TELECOM Digest OnLine - Sorted: Appeals Court Backs Bush on Wiretaps


Appeals Court Backs Bush on Wiretaps


Pete Yost (ap@telecom-digest.org)
Sat, 10 Jun 2006 16:26:02 -0500

By PETE YOST, Associated Press Writer

A federal appeals court sided with the Bush administration Friday on
an electronic surveillance issue, making it easier to tap into
Internet phone calls and broadband transmissions.
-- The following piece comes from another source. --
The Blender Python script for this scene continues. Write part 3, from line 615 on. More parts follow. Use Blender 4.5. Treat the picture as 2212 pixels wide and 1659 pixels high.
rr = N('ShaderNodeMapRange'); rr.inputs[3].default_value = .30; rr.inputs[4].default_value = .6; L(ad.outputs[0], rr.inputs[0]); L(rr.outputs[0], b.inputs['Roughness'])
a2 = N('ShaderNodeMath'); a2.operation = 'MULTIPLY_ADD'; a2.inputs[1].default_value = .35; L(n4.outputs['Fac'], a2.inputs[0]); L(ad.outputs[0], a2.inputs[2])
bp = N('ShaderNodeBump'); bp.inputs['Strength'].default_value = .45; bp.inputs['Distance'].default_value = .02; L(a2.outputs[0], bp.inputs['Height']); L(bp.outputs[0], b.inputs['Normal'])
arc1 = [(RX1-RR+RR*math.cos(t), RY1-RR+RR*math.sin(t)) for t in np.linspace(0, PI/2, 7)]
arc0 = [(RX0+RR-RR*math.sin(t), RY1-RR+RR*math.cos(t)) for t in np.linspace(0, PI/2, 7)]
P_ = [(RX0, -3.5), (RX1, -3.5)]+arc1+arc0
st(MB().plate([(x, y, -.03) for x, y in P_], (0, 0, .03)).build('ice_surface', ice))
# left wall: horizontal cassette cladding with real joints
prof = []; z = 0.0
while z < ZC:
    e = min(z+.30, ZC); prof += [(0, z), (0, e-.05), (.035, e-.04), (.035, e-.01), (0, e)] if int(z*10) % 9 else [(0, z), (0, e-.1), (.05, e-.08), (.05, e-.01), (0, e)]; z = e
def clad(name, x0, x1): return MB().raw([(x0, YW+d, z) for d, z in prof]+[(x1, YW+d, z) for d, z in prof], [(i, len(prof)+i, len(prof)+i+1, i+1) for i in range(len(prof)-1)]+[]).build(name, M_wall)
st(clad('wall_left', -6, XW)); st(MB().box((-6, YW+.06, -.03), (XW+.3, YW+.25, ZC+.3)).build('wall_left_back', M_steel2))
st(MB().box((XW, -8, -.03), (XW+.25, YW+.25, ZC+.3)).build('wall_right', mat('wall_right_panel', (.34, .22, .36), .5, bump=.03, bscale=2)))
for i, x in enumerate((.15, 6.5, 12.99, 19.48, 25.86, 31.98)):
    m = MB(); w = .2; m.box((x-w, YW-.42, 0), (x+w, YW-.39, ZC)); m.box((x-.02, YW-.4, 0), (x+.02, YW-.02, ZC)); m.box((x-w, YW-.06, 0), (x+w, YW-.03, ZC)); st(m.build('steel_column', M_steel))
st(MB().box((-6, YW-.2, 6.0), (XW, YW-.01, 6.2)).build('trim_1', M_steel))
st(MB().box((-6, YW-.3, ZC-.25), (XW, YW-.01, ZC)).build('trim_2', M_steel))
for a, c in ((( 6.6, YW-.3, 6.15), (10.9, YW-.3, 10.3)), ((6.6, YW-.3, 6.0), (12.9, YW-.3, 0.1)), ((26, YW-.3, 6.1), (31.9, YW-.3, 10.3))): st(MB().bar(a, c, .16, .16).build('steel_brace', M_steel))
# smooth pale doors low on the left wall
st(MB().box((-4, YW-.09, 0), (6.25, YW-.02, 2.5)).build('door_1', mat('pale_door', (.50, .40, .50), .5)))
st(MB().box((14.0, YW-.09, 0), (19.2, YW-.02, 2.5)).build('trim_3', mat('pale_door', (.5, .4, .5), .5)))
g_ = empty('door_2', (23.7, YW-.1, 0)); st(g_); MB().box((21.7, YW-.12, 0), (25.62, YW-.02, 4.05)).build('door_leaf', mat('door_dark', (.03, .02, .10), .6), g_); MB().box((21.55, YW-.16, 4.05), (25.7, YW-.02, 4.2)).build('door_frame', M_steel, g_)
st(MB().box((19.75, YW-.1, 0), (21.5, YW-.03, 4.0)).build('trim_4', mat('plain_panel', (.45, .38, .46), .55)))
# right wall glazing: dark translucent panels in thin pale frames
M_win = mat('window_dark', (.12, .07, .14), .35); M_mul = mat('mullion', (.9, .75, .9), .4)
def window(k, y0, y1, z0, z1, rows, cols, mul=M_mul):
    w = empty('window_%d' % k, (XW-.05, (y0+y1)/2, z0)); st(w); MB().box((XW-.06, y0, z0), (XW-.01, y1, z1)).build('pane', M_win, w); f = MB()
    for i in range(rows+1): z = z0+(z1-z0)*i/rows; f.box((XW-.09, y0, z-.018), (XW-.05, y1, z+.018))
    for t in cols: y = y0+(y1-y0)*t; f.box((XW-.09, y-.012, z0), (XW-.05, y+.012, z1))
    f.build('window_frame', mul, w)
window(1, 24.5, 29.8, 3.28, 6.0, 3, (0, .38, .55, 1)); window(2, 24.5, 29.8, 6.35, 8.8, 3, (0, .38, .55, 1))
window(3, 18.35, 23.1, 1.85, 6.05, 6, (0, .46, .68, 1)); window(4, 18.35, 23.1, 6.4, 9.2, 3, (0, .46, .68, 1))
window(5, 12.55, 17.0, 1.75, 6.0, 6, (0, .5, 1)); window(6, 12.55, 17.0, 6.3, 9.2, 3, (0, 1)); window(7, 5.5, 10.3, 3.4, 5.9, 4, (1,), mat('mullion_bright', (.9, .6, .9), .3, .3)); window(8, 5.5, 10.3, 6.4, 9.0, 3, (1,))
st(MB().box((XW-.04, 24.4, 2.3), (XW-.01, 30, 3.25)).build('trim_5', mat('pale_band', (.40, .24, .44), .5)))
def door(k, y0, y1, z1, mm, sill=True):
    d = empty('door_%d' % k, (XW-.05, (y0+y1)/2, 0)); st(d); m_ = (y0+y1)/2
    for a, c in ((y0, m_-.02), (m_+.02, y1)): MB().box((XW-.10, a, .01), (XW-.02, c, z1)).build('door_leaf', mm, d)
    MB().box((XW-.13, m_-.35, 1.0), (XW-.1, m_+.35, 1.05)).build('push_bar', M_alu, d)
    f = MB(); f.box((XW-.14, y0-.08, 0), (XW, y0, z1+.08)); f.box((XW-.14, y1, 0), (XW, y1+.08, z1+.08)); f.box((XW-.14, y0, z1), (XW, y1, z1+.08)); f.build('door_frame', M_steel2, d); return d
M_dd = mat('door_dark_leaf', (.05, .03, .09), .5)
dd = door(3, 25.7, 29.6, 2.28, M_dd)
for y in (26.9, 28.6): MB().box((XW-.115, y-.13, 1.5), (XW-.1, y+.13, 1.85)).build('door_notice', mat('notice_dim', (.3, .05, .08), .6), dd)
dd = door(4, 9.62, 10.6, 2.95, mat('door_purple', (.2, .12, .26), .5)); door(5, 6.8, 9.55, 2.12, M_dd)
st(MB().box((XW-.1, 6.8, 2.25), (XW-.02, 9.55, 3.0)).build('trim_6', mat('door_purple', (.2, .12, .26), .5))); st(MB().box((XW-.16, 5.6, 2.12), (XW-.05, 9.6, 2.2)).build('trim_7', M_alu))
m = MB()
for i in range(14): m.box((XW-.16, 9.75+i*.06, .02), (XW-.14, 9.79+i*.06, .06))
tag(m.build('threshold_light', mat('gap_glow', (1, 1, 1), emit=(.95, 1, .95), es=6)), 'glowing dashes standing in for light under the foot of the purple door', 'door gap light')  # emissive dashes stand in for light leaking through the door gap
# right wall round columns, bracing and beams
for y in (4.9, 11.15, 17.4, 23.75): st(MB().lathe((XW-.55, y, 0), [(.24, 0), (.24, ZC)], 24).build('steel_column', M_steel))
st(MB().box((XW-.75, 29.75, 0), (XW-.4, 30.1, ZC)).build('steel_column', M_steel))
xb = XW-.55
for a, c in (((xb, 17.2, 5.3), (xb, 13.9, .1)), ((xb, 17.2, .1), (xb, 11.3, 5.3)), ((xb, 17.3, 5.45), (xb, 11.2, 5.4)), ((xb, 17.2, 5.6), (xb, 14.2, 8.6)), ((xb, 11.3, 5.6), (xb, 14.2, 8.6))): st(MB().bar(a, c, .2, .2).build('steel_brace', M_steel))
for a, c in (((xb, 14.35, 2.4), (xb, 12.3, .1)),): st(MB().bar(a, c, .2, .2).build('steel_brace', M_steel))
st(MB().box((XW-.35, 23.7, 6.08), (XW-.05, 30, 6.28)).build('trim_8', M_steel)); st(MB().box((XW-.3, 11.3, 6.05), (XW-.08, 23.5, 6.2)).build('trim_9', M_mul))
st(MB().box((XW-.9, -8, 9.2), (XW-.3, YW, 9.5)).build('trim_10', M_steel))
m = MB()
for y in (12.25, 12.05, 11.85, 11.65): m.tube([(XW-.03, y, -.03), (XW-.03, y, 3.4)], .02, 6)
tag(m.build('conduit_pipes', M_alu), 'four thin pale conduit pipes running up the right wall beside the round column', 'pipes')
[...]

The court ruled 2-1 in favor of the Federal Communications Commission,
which says equipment using the new technologies must be able to
accommodate police wiretaps under the 1994 Communications Assistance
for Law Enforcement Act, known as CALEA.

Judge David Sentelle called the agency's reading of the law a
reasonable interpretation. In dissent, Judge Harry Edwards said the
FCC gutted an exemption for information services that he said covered
the Internet and broadband.

The FCC "apparently forgot to read the words of the statute," Edwards
wrote.

FCC chairman Kevin Martin said the decision ensures that law
enforcement's ability to conduct court-ordered electronic surveillance
will keep pace with new technology.

Democratic Sen. Patrick Leahy of Vermont, primary sponsor of CALEA,
called the court's decision contrary to congressional intent, saying
it stretches a law written for "the telephone system of 1994 to cover
the Internet of 2006."

Education groups challenged the FCC rule because they said the
requirements would impose burdensome new costs on private university
networks. They argued that broadband Internet access is an information
service beyond the reach of CALEA.

The American Council on Education said it was encouraged by part of
the court's ruling that the law does not apply to private networks,
which include many research institutions and corporations.

But more broadly, "we believe we had established a strong legal case
that CALEA did not apply to providers of facilities-based Internet
access or voice-over-IP," the education council said.

Challengers to the FCC rule focused on a Supreme Court case upholding
the FCC's classification of broadband as an integrated information
service under the Telecommunications Act of 1996. Therefore, the
education groups said, broadband providers must fall within the
exemption for information services in CALEA.

But the appeals court said CALEA and the Telecom act are different
laws and that the Supreme Court did not find that broadband Internet
access was exclusively an information service.

The two laws reflect different objectives and the commission made a
reasonable policy choice, wrote Sentelle, an appointee of President
Reagan.

Jim Dempsey, policy director of the Center for Democracy & Technology,
a private group, said the decision "threatens the privacy rights of
innocent Americans as well as the ability of technology companies to
innovate freely."

Judge Janice Rogers Brown, who sided with Sentelle, is an appointee of
President George W. Bush. Edwards was appointed by President Carter.